§ **Collected material**:
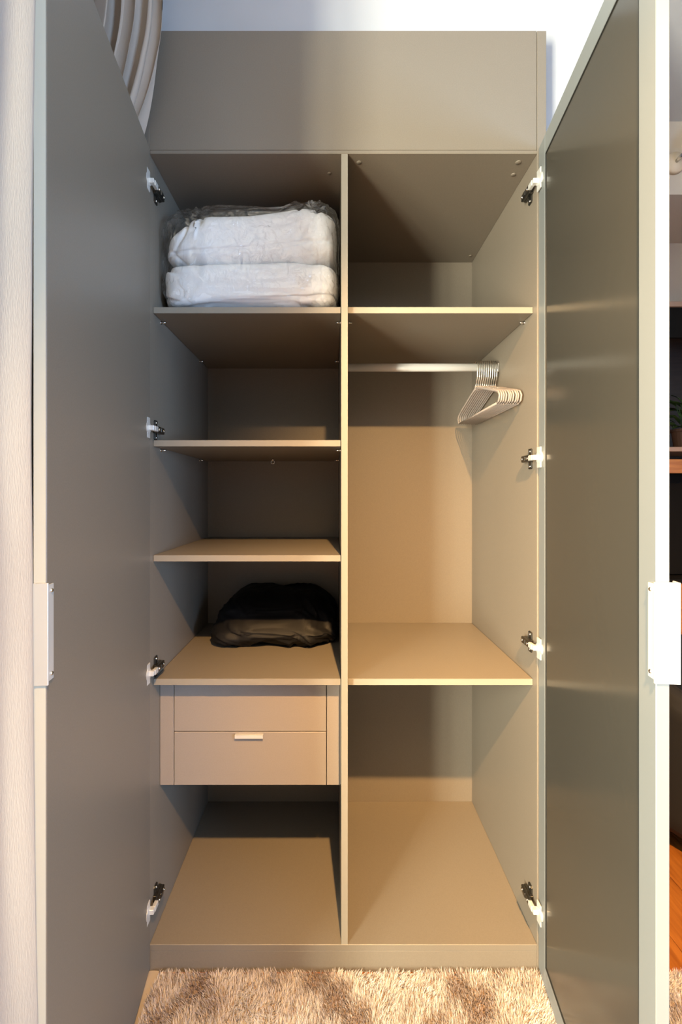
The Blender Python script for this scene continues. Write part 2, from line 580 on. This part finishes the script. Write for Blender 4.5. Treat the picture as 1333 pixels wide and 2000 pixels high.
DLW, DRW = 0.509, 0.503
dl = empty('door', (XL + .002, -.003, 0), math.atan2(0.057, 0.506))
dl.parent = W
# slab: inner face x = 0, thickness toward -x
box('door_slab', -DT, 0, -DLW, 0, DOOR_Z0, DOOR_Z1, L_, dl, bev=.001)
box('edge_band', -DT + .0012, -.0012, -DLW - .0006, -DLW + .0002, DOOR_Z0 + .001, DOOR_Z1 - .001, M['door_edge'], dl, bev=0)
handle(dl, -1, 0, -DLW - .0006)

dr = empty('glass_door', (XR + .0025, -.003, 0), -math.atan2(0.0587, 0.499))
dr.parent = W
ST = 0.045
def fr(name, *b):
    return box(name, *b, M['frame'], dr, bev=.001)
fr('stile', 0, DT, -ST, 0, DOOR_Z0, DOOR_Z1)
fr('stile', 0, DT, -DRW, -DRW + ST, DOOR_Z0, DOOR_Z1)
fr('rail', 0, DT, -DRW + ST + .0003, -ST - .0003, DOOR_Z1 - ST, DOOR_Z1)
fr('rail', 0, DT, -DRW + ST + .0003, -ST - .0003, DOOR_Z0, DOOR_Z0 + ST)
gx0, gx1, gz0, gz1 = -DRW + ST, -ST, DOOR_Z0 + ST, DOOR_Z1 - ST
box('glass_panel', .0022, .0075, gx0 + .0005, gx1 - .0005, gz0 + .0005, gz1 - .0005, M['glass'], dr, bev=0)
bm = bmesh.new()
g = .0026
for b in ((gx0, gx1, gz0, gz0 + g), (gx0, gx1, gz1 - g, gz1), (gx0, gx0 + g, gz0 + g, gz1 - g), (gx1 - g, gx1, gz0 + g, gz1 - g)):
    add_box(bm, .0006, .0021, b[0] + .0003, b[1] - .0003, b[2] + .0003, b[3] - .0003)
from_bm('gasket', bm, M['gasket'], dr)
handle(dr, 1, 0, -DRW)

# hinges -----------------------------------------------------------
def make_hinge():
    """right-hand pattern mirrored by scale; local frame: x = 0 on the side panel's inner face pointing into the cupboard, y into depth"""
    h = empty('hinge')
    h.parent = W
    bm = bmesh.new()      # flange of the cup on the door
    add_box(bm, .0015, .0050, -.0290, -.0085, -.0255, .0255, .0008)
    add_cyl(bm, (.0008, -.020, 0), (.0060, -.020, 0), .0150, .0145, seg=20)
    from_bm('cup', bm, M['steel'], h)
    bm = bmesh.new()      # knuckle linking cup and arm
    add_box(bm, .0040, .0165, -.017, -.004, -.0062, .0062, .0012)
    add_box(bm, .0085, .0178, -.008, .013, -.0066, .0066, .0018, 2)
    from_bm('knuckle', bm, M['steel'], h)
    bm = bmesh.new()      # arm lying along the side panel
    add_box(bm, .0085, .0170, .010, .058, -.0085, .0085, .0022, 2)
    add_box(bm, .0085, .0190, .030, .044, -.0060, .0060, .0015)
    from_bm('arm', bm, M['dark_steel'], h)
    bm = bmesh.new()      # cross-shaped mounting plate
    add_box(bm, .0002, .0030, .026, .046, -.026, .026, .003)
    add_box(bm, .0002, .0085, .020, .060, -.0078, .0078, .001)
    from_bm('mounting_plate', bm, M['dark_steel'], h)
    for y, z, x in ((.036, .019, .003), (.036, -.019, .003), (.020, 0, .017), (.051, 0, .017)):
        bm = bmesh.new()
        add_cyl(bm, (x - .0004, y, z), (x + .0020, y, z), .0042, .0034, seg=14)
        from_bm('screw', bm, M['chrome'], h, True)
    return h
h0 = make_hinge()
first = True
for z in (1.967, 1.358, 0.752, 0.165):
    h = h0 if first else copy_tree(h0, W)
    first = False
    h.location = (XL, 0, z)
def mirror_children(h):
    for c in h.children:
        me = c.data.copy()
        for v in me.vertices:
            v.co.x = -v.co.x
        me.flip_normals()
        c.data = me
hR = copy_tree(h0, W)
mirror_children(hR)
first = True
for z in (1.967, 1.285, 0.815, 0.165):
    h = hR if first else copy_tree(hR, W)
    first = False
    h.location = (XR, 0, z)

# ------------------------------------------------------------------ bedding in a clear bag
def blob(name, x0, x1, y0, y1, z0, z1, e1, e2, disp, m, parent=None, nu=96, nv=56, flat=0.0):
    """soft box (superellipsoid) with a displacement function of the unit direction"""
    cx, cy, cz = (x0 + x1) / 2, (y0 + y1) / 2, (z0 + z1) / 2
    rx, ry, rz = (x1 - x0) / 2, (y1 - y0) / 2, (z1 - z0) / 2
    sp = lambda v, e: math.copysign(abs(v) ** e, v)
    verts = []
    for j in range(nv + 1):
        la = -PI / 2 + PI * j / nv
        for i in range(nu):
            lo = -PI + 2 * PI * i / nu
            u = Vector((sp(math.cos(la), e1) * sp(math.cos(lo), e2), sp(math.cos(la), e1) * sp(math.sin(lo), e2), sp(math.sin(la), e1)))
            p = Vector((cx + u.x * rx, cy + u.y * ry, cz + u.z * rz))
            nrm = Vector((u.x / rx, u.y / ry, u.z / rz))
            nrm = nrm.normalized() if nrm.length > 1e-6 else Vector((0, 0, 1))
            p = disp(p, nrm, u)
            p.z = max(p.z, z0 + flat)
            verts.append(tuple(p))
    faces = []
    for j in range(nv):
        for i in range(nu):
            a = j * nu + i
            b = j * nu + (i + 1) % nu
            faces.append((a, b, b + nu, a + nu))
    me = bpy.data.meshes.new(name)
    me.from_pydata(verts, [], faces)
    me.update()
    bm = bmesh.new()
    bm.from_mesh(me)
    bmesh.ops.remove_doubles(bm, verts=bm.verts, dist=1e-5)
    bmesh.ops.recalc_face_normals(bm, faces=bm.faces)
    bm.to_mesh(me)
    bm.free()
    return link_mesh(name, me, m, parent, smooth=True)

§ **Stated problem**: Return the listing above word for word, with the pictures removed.

§ **Result of this task**:
The Blender Python script for this scene continues. Write part 2, from line 580 on. This part finishes the script. Write for Blender 4.5. Treat the picture as 1333 pixels wide and 2000 pixels high.
DLW, DRW = 0.509, 0.503
dl = empty('door', (XL + .002, -.003, 0), math.atan2(0.057, 0.506))
dl.parent = W
# slab: inner face x = 0, thickness toward -x
box('door_slab', -DT, 0, -DLW, 0, DOOR_Z0, DOOR_Z1, L_, dl, bev=.001)
box('edge_band', -DT + .0012, -.0012, -DLW - .0006, -DLW + .0002, DOOR_Z0 + .001, DOOR_Z1 - .001, M['door_edge'], dl, bev=0)
handle(dl, -1, 0, -DLW - .0006)

dr = empty('glass_door', (XR + .0025, -.003, 0), -math.atan2(0.0587, 0.499))
dr.parent = W
ST = 0.045
def fr(name, *b):
    return box(name, *b, M['frame'], dr, bev=.001)
fr('stile', 0, DT, -ST, 0, DOOR_Z0, DOOR_Z1)
fr('stile', 0, DT, -DRW, -DRW + ST, DOOR_Z0, DOOR_Z1)
fr('rail', 0, DT, -DRW + ST + .0003, -ST - .0003, DOOR_Z1 - ST, DOOR_Z1)
fr('rail', 0, DT, -DRW + ST + .0003, -ST - .0003, DOOR_Z0, DOOR_Z0 + ST)
gx0, gx1, gz0, gz1 = -DRW + ST, -ST, DOOR_Z0 + ST, DOOR_Z1 - ST
box('glass_panel', .0022, .0075, gx0 + .0005, gx1 - .0005, gz0 + .0005, gz1 - .0005, M['glass'], dr, bev=0)
bm = bmesh.new()
g = .0026
for b in ((gx0, gx1, gz0, gz0 + g), (gx0, gx1, gz1 - g, gz1), (gx0, gx0 + g, gz0 + g, gz1 - g), (gx1 - g, gx1, gz0 + g, gz1 - g)):
    add_box(bm, .0006, .0021, b[0] + .0003, b[1] - .0003, b[2] + .0003, b[3] - .0003)
from_bm('gasket', bm, M['gasket'], dr)
handle(dr, 1, 0, -DRW)

# hinges -----------------------------------------------------------
def make_hinge():
    """right-hand pattern mirrored by scale; local frame: x = 0 on the side panel's inner face pointing into the cupboard, y into depth"""
    h = empty('hinge')
    h.parent = W
    bm = bmesh.new()      # flange of the cup on the door
    add_box(bm, .0015, .0050, -.0290, -.0085, -.0255, .0255, .0008)
    add_cyl(bm, (.0008, -.020, 0), (.0060, -.020, 0), .0150, .0145, seg=20)
    from_bm('cup', bm, M['steel'], h)
    bm = bmesh.new()      # knuckle linking cup and arm
    add_box(bm, .0040, .0165, -.017, -.004, -.0062, .0062, .0012)
    add_box(bm, .0085, .0178, -.008, .013, -.0066, .0066, .0018, 2)
    from_bm('knuckle', bm, M['steel'], h)
    bm = bmesh.new()      # arm lying along the side panel
    add_box(bm, .0085, .0170, .010, .058, -.0085, .0085, .0022, 2)
    add_box(bm, .0085, .0190, .030, .044, -.0060, .0060, .0015)
    from_bm('arm', bm, M['dark_steel'], h)
    bm = bmesh.new()      # cross-shaped mounting plate
    add_box(bm, .0002, .0030, .026, .046, -.026, .026, .003)
    add_box(bm, .0002, .0085, .020, .060, -.0078, .0078, .001)
    from_bm('mounting_plate', bm, M['dark_steel'], h)
    for y, z, x in ((.036, .019, .003), (.036, -.019, .003), (.020, 0, .017), (.051, 0, .017)):
        bm = bmesh.new()
        add_cyl(bm, (x - .0004, y, z), (x + .0020, y, z), .0042, .0034, seg=14)
        from_bm('screw', bm, M['chrome'], h, True)
    return h
h0 = make_hinge()
first = True
for z in (1.967, 1.358, 0.752, 0.165):
    h = h0 if first else copy_tree(h0, W)
    first = False
    h.location = (XL, 0, z)
def mirror_children(h):
    for c in h.children:
        me = c.data.copy()
        for v in me.vertices:
            v.co.x = -v.co.x
        me.flip_normals()
        c.data = me
hR = copy_tree(h0, W)
mirror_children(hR)
first = True
for z in (1.967, 1.285, 0.815, 0.165):
    h = hR if first else copy_tree(hR, W)
    first = False
    h.location = (XR, 0, z)

# ------------------------------------------------------------------ bedding in a clear bag
def blob(name, x0, x1, y0, y1, z0, z1, e1, e2, disp, m, parent=None, nu=96, nv=56, flat=0.0):
    """soft box (superellipsoid) with a displacement function of the unit direction"""
    cx, cy, cz = (x0 + x1) / 2, (y0 + y1) / 2, (z0 + z1) / 2
    rx, ry, rz = (x1 - x0) / 2, (y1 - y0) / 2, (z1 - z0) / 2
    sp = lambda v, e: math.copysign(abs(v) ** e, v)
    verts = []
    for j in range(nv + 1):
        la = -PI / 2 + PI * j / nv
        for i in range(nu):
            lo = -PI + 2 * PI * i / nu
            u = Vector((sp(math.cos(la), e1) * sp(math.cos(lo), e2), sp(math.cos(la), e1) * sp(math.sin(lo), e2), sp(math.sin(la), e1)))
            p = Vector((cx + u.x * rx, cy + u.y * ry, cz + u.z * rz))
            nrm = Vector((u.x / rx, u.y / ry, u.z / rz))
            nrm = nrm.normalized() if nrm.length > 1e-6 else Vector((0, 0, 1))
            p = disp(p, nrm, u)
            p.z = max(p.z, z0 + flat)
            verts.append(tuple(p))
    faces = []
    for j in range(nv):
        for i in range(nu):
            a = j * nu + i
            b = j * nu + (i + 1) % nu
            faces.append((a, b, b + nu, a + nu))
    me = bpy.data.meshes.new(name)
    me.from_pydata(verts, [], faces)
    me.update()
    bm = bmesh.new()
    bm.from_mesh(me)
    bmesh.ops.remove_doubles(bm, verts=bm.verts, dist=1e-5)
    bmesh.ops.recalc_face_normals(bm, faces=bm.faces)
    bm.to_mesh(me)
    bm.free()
    return link_mesh(name, me, m, parent, smooth=True)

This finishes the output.